Tucker, who voraciously reads every word written about him, fumed all year long that he wasn't getting enough respect from the media but had to wait until he finally produced a two-goal game in the second half of the season to feel confident enough to get in the face of his tormentors. The man should have been embarrassed to do so even then. It never dawned on him that he should have to perform to be exalted.

But whatever the reason, the Leafs no longer wanted Tucker, and because of his no-trade deal, they couldn't trade him, at least not easily.
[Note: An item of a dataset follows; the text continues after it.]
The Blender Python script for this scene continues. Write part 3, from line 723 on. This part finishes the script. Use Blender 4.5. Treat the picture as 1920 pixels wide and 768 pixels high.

So they dumped him and moved on. Tucker might come back and prove he can still play or do damage to the Leafs in a game or two, but so what? By the time the Leafs are a significant force in the Eastern Conference again, Tucker will be retired. Sundin too, and probably Bryan McCabe, who is also designated for reassignment elsewhere in the NHL by the current Leaf management team.

Throw in those players along with John Pohl, Wellwood and Andrew Raycroft, and you have the change that general manager Cliff Fletcher promised.

Right now, this appears to be a team that will be built around Vesa Toskala in net, Nik Antropov, Alexei Ponikarovsky, Jason Blake, Matt Stajan, Steen, Jiri Tlusty and Nikolai Kulemin up front, and Tomas Kaberle, Pavel Kubina, Carlo Colaiacovo, Anton Stralman and Ian White on the back end.

Sadly, there are already some calling for 2008 first-round pick Luke Schenn to be part of the squad next fall, when the reality is that the correct time for Schenn to appear in a Leaf uniform will be for the start of the 2010-11 season - at the earliest - after more grooming in junior and the AHL.

The Leafs, having rushed a long list of young defencemen including Jim Benning, Gary Nylund, Luke Richardson, Drake Berehowsky and Jeff Ware over the years, should know this better than any other team.

So the Leafs, effectively, have been blown up. Logically, they should be looking only for support players this summer, with the big payoff being a dominant forward (John Tavares, Brayden Schenn) or a big-time defenceman (Victor Hedman) a year from now.

That should be the plan. If it isn't, dumping the likes of Tucker will seem more puzzling, or downright pointless.